(Data lines)

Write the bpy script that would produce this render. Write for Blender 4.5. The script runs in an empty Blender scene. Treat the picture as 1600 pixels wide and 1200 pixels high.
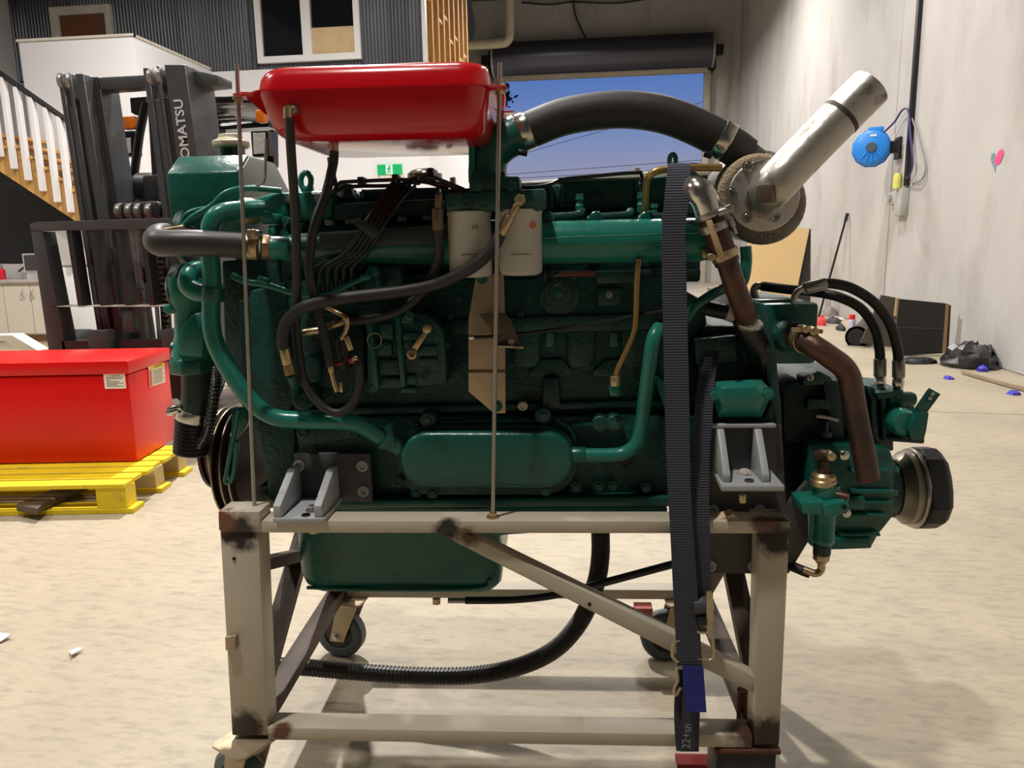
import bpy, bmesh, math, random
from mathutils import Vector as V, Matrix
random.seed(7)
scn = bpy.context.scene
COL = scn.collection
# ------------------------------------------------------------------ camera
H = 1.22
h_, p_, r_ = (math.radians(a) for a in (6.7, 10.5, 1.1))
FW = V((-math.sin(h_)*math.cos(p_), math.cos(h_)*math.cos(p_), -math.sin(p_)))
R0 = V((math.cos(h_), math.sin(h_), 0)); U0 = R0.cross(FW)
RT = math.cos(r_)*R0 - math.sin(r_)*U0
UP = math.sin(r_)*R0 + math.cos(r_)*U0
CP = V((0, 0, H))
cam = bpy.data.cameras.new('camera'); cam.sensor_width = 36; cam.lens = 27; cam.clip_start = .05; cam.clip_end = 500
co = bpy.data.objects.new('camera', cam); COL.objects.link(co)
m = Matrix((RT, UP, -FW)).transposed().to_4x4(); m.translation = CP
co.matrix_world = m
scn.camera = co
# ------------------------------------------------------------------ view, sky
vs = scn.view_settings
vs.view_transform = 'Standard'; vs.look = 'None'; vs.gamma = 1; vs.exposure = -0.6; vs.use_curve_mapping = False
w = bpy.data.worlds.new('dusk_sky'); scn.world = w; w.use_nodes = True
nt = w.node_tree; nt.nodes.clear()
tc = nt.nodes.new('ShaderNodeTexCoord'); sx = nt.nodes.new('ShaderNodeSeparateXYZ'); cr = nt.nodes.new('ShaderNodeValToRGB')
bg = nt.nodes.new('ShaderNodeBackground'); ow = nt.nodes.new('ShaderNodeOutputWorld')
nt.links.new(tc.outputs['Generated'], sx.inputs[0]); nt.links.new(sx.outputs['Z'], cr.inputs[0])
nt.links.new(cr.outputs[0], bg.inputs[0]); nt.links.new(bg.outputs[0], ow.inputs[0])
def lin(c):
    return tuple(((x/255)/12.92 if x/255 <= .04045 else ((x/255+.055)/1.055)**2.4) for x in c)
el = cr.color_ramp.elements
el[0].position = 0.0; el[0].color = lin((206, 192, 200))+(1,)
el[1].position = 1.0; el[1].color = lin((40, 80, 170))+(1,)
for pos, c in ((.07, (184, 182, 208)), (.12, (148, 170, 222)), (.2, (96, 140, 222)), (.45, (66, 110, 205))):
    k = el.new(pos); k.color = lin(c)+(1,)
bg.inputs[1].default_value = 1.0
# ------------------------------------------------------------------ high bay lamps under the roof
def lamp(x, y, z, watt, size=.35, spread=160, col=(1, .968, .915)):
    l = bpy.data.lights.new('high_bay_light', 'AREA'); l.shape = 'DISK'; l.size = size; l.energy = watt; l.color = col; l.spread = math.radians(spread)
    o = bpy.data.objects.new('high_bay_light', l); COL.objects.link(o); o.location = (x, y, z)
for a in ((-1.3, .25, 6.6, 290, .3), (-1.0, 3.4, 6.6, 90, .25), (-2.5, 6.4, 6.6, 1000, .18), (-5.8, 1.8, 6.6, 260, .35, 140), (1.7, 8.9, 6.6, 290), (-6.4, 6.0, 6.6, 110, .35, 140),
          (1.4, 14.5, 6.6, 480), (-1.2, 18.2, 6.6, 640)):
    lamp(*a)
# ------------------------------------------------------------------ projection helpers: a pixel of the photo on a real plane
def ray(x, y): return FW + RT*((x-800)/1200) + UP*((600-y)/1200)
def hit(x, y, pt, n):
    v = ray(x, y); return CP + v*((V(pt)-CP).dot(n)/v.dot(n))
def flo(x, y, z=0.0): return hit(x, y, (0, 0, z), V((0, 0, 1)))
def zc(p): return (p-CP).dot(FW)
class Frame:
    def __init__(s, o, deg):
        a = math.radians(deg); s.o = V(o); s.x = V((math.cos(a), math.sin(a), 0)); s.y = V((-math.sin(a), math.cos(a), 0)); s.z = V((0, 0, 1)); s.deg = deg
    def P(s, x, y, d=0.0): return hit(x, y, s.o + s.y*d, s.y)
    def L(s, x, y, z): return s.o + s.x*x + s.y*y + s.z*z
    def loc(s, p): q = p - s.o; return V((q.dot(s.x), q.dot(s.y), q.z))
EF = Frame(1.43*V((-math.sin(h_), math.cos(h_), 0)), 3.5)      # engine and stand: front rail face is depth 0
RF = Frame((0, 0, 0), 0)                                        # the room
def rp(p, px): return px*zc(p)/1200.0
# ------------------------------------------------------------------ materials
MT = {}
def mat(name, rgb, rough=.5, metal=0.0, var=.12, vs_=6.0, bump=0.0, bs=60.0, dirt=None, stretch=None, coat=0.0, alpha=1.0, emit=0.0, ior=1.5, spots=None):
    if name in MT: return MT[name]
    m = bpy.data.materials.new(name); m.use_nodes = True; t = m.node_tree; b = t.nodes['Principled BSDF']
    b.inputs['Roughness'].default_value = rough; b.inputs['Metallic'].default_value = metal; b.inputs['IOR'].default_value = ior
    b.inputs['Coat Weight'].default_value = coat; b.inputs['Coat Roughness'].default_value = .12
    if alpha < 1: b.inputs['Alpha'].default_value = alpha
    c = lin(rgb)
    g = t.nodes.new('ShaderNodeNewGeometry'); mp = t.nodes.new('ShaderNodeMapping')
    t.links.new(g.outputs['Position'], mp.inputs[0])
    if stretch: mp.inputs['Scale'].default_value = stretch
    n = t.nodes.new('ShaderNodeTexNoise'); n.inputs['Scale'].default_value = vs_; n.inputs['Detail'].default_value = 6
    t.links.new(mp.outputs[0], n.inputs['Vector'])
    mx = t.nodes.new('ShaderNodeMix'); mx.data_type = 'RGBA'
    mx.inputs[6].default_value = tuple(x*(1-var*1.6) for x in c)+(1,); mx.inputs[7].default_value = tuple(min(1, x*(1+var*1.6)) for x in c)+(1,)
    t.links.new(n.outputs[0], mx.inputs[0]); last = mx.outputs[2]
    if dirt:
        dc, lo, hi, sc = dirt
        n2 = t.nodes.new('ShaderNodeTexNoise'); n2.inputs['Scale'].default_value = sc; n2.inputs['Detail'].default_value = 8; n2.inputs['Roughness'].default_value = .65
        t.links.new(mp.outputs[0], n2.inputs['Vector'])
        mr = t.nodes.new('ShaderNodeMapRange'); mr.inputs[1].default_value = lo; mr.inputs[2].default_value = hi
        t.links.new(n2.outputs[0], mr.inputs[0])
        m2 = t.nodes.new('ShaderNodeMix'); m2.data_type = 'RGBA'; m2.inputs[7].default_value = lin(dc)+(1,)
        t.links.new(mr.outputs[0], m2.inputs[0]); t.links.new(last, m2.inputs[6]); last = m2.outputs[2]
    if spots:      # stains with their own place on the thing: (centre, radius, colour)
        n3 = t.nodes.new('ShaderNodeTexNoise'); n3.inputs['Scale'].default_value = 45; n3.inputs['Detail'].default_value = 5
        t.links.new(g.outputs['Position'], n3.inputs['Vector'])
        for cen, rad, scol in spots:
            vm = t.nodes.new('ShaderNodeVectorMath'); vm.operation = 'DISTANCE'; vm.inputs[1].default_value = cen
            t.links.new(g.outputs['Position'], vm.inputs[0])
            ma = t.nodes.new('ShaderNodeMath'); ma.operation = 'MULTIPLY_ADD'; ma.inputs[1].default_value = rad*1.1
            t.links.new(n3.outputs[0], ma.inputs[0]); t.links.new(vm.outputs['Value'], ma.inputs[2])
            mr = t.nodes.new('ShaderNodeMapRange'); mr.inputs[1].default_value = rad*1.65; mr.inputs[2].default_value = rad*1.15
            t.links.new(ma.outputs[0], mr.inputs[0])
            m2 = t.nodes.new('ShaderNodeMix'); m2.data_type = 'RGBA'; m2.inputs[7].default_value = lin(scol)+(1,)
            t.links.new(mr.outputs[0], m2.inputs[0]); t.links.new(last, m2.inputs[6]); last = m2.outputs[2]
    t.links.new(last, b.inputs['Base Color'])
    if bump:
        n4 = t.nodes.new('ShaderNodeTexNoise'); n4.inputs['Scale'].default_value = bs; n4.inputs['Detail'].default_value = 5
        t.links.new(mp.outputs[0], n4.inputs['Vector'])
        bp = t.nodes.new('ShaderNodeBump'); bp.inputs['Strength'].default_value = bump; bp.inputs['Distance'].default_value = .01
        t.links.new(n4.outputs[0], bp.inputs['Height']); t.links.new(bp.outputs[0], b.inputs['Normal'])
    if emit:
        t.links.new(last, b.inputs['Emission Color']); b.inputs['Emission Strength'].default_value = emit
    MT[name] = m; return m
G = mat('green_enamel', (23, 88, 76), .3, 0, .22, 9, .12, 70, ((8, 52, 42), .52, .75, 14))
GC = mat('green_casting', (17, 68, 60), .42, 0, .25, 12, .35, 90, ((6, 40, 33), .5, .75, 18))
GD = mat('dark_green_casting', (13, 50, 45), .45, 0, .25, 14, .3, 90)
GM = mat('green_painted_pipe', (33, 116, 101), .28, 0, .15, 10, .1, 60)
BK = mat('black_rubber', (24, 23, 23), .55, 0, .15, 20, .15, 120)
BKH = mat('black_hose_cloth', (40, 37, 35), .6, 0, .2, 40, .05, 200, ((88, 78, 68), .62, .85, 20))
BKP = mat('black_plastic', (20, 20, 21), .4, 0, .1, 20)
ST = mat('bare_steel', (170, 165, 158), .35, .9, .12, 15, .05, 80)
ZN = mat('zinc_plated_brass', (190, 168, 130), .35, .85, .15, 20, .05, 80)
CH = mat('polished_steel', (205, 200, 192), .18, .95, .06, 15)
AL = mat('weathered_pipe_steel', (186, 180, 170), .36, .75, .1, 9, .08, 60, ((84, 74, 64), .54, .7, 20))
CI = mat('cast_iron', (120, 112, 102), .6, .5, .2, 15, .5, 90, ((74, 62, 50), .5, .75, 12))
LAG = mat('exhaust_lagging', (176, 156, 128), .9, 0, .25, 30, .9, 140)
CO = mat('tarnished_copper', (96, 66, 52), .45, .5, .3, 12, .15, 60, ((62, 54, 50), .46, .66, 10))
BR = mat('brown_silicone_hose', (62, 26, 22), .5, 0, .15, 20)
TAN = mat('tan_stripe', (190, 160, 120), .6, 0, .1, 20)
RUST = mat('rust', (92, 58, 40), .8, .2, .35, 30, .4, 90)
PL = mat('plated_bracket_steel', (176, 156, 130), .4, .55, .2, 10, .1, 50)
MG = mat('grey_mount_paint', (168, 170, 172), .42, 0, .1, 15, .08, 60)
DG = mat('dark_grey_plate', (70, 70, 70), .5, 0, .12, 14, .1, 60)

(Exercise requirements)
Collect each line containing the string "scene".

(Task result)
Write the bpy script that would produce this render. Write for Blender 4.5. The script runs in an empty Blender scene. Treat the picture as 1600 pixels wide and 1200 pixels high.
scn = bpy.context.scene